So, yes, to tune a resonant antenna, you'll need an adjustable capacitor or inductor. You'd usually go the capacitor route, since adjustable caps are smaller, cheaper, and more exact, usually.
Bonus: There's electronically variable capacitors! They're called varactors or varicaps (or just variable capacitance diode), and they're a very mature (read: old & well-tested and used everywhere) and thus, cheap, method of tuning receivers.

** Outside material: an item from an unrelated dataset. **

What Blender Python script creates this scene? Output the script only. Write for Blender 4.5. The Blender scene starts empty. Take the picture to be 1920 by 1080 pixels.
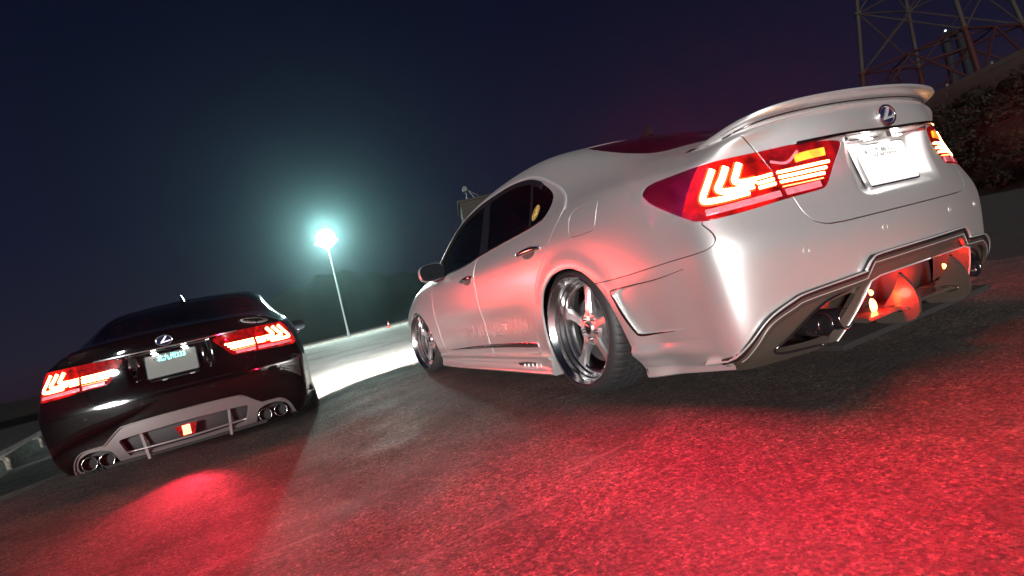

You probably have heard of what a diode does in reverse bias: it doesn't conduct. Of course, that means that there's then two conductive pieces isolated from each other. Since the blocking layer is relatively thin in a diode, these work as a capacitor. By changing the voltage bias, you can make that layer thinner or thicker, and thus, you can change the capacity of that "accidental" capacitor with a DC voltage. Awesome!
When you design a diode for exactly that purpose, you can make sure that this effect is very well-controlled. These diodes then are sold as varicaps/varactors.
http://www.radio-electronics.com/info/data/semicond/varactor-varicap-diodes/circuits.php has a few very minimal circuits illustrating the usage of varicaps. The back-to-back configuration is what you usually encounter:

simulate this circuit – Schematic created using CircuitLab
Now, when you look at a typical small loop (that's actually a specific term for an antenna that is small in comparison to the wavelength, not generally for small antennas) antenna, you'll notice it's usually simply a loop, in parallel with a capacitor.
Now, a loop is a coil is an inductor. Inductor in parallel with capacitor makes resonant circuit. The frequency of resonance is
$$ f = \frac1{2\pi\sqrt{CL}}$$.
L scales with size and length of the coil, and C is usually made adjustable. Thus, in the place where in the classical small-loop antenna you'd find the manually adjustable capacitor, you could place the adjustable capacity circuit I mentioned above. Battery operation is a good idea here, for both noise and potential separation reasons; that doesn't mean you couldn't also use a bog-normal 230 V -> 12 V transformer, rectify the resulting voltage, smoothen the hell out of that voltage and then add a simple voltage divider or adjustable voltage regulator to drive the varicaps, as long as everything float relative to your receiver – you'll be the ground of your voltage source to one end of your receiver coil, and you don't want that to be "accidentally" connected to real ground.
Regarding practical varicaps that you can buy:
well, look in the places where you'd buy electronic components. I've got good experiences with Mouser, shipping was 5–6€, I think. The BB 640 series (datasheet) looks like a good match for you – nearly 20 times the maximum capacity than minimum capacity means that you can change the resonant frequency over a range of $\sqrt{20}$ (see above formula for resonant frequency). If the maximum achievable capacity is too low for you, just put multiple in parallel.
Just throwing together a few numbers: I looked for an online one-turn loop inductance calculator. Found it, and put in a radius 0.5m loop made of 0.5mm diameter copper wire. Got a 2 µH inductance.
Then I said, ok, let's do hundred turns of that. We'll end up with 200 µH inductance. I'm neglecting nonidealities a bit, so we'll throw in a security margin of 50% afterwards.
Now, according to
$$ f = \frac1{2\pi\sqrt{LC}}\implies C = \frac1{(2\pi)^2 f^2 L}$$
and plugging in our L = 200 µH and f = 150 kHz, we get a maximum needed C of –including some margin– 6 nF.
For f=1 MHz, we'd need 0.13 nF = 130 pF.
That's bad news since 6 nF is 85 times the maximum capacity of the BB 640. That means you'd either need
- 85 parallel pairs of BB 640, so 170 BB 640 in total,
- a lot more turns on our coil (which isn't the worst solution, by any means!), or
- go up in frequency.
We see that f contributes square-inversely to the needed capacity. So, if we double the frequency we want to reach, we need to take one fourth of the capacity. Since our reliable capacity range is 19x, we can only accomodate frequencies of ca 4.2x the minimum frequency.
We can, however, switch capacitors in and out of our system – and that allows for higher frequencies, should we need them! Lower frequencies need linearly more turns of coil or linearly more varicaps.
You bring up the adjustable air capacitor – of course, that's the easiest solution here, but judging from the mini-whip, I was assuming you'd be looking for a non-mechanical, remotely operatable system.